• _INSTRUCTION_: Please output every line of the material as it stands, without the pictures.

========

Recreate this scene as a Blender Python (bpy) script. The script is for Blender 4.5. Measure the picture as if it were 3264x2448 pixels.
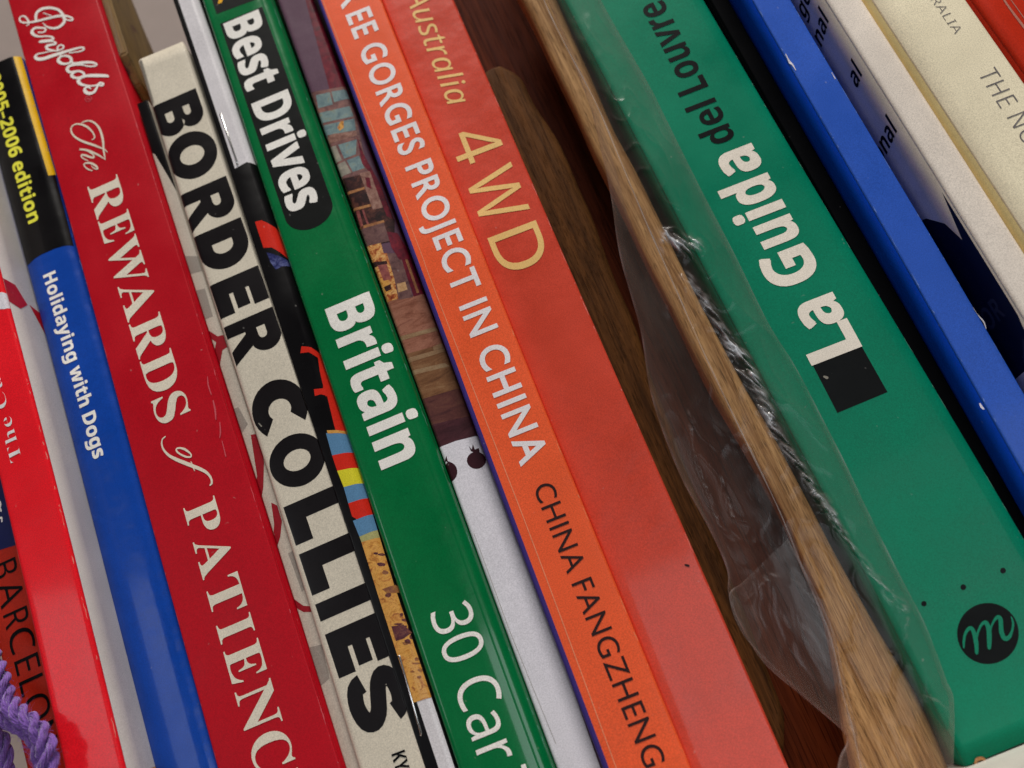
import bpy, bmesh, math, random
from mathutils import Vector, Matrix, noise
from mathutils.geometry import tessellate_polygon
for o in list(bpy.data.objects): bpy.data.objects.remove(o)
S = bpy.context.scene
COL = S.collection

# ------------------------------------------------------------ camera, world, lamps, exposure
cam_data = bpy.data.cameras.new('camera')
cam_data.sensor_width = 36; cam_data.lens = 33.363
cam_data.clip_start = 0.01; cam_data.clip_end = 20
cam = bpy.data.objects.new('camera', cam_data); COL.objects.link(cam)
M = [[0.928486, 0.371368, -0.0, -0.0], [0.127015, -0.317561, -0.939693, -0.206732], [-0.348972, 0.872491, -0.34202, -0.075244]]
cam.matrix_world = Matrix(M + [[0, 0, 0, 1]])
cam_data.dof.use_dof = True
cam_data.dof.focus_distance = 0.215
cam_data.dof.aperture_fstop = 14
S.camera = cam
W = bpy.data.worlds.new('World'); S.world = W; W.use_nodes = True
wn = W.node_tree; bg = wn.nodes['Background']
# the dim room around the shelf: pale ceiling and upper walls, dark furniture and floor below
tcw = wn.nodes.new('ShaderNodeTexCoord'); sx = wn.nodes.new('ShaderNodeSeparateXYZ'); rw = wn.nodes.new('ShaderNodeValToRGB')
wn.links.new(tcw.outputs['Generated'], sx.inputs[0]); wn.links.new(sx.outputs['Z'], rw.inputs[0]); wn.links.new(rw.outputs[0], bg.inputs[0])
rw.color_ramp.elements[0].position = .10; rw.color_ramp.elements[0].color = (.09, .085, .08, 1)
rw.color_ramp.elements[1].position = .45; rw.color_ramp.elements[1].color = (.95, .96, 1, 1)
bg.inputs[1].default_value = 0.045

def area(name, loc, target, size, power, col):
    l = bpy.data.lights.new(name, 'AREA'); l.shape = 'RECTANGLE'; l.size, l.size_y = size
    l.energy = power; l.color = col
    o = bpy.data.objects.new(name, l); COL.objects.link(o)
    o.location = loc
    o.rotation_euler = (Vector(target) - Vector(loc)).to_track_quat('-Z', 'Y').to_euler()
    return o
area('ceiling_lamp', (0.24, -0.62, 1.35), (0.0, 0, 0.0), (0.45, 0.4), 23.0, (1.0, 0.95, 0.88))
area('low_front_light', (0.42, -1.2, -0.10), (0.0, 0, 0.0), (0.9, 0.42), 5.5, (0.9, 0.95, 1.0))  # unseen broad source added low in front, for sheen on the lower spines
area('sheen_light', (-0.62, -1.05, 0.16), (-0.05, 0, -0.02), (0.30, 0.34), 1.1, (0.93, 0.97, 1.0))  # extra light added to put a sheen on the glossy left spines
S.view_settings.view_transform = 'Standard'; S.view_settings.look = 'None'
S.view_settings.exposure = -0.18; S.view_settings.gamma = 1
S.cycles.max_bounces = 8; S.cycles.transparent_max_bounces = 12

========

• _RESULT BELOW_:
Recreate this scene as a Blender Python (bpy) script. The script is for Blender 4.5. Measure the picture as if it were 3264x2448 pixels.
import bpy, bmesh, math, random
from mathutils import Vector, Matrix, noise
from mathutils.geometry import tessellate_polygon
for o in list(bpy.data.objects): bpy.data.objects.remove(o)
S = bpy.context.scene
COL = S.collection

# ------------------------------------------------------------ camera, world, lamps, exposure
cam_data = bpy.data.cameras.new('camera')
cam_data.sensor_width = 36; cam_data.lens = 33.363
cam_data.clip_start = 0.01; cam_data.clip_end = 20
cam = bpy.data.objects.new('camera', cam_data); COL.objects.link(cam)
M = [[0.928486, 0.371368, -0.0, -0.0], [0.127015, -0.317561, -0.939693, -0.206732], [-0.348972, 0.872491, -0.34202, -0.075244]]
cam.matrix_world = Matrix(M + [[0, 0, 0, 1]])
cam_data.dof.use_dof = True
cam_data.dof.focus_distance = 0.215
cam_data.dof.aperture_fstop = 14
S.camera = cam
W = bpy.data.worlds.new('World'); S.world = W; W.use_nodes = True
wn = W.node_tree; bg = wn.nodes['Background']
# the dim room around the shelf: pale ceiling and upper walls, dark furniture and floor below
tcw = wn.nodes.new('ShaderNodeTexCoord'); sx = wn.nodes.new('ShaderNodeSeparateXYZ'); rw = wn.nodes.new('ShaderNodeValToRGB')
wn.links.new(tcw.outputs['Generated'], sx.inputs[0]); wn.links.new(sx.outputs['Z'], rw.inputs[0]); wn.links.new(rw.outputs[0], bg.inputs[0])
rw.color_ramp.elements[0].position = .10; rw.color_ramp.elements[0].color = (.09, .085, .08, 1)
rw.color_ramp.elements[1].position = .45; rw.color_ramp.elements[1].color = (.95, .96, 1, 1)
bg.inputs[1].default_value = 0.045

def area(name, loc, target, size, power, col):
    l = bpy.data.lights.new(name, 'AREA'); l.shape = 'RECTANGLE'; l.size, l.size_y = size
    l.energy = power; l.color = col
    o = bpy.data.objects.new(name, l); COL.objects.link(o)
    o.location = loc
    o.rotation_euler = (Vector(target) - Vector(loc)).to_track_quat('-Z', 'Y').to_euler()
    return o
area('ceiling_lamp', (0.24, -0.62, 1.35), (0.0, 0, 0.0), (0.45, 0.4), 23.0, (1.0, 0.95, 0.88))
area('low_front_light', (0.42, -1.2, -0.10), (0.0, 0, 0.0), (0.9, 0.42), 5.5, (0.9, 0.95, 1.0))  # unseen broad source added low in front, for sheen on the lower spines
area('sheen_light', (-0.62, -1.05, 0.16), (-0.05, 0, -0.02), (0.30, 0.34), 1.1, (0.93, 0.97, 1.0))  # extra light added to put a sheen on the glossy left spines
S.view_settings.view_transform = 'Standard'; S.view_settings.look = 'None'
S.view_settings.exposure = -0.18; S.view_settings.gamma = 1
S.cycles.max_bounces = 8; S.cycles.transparent_max_bounces = 12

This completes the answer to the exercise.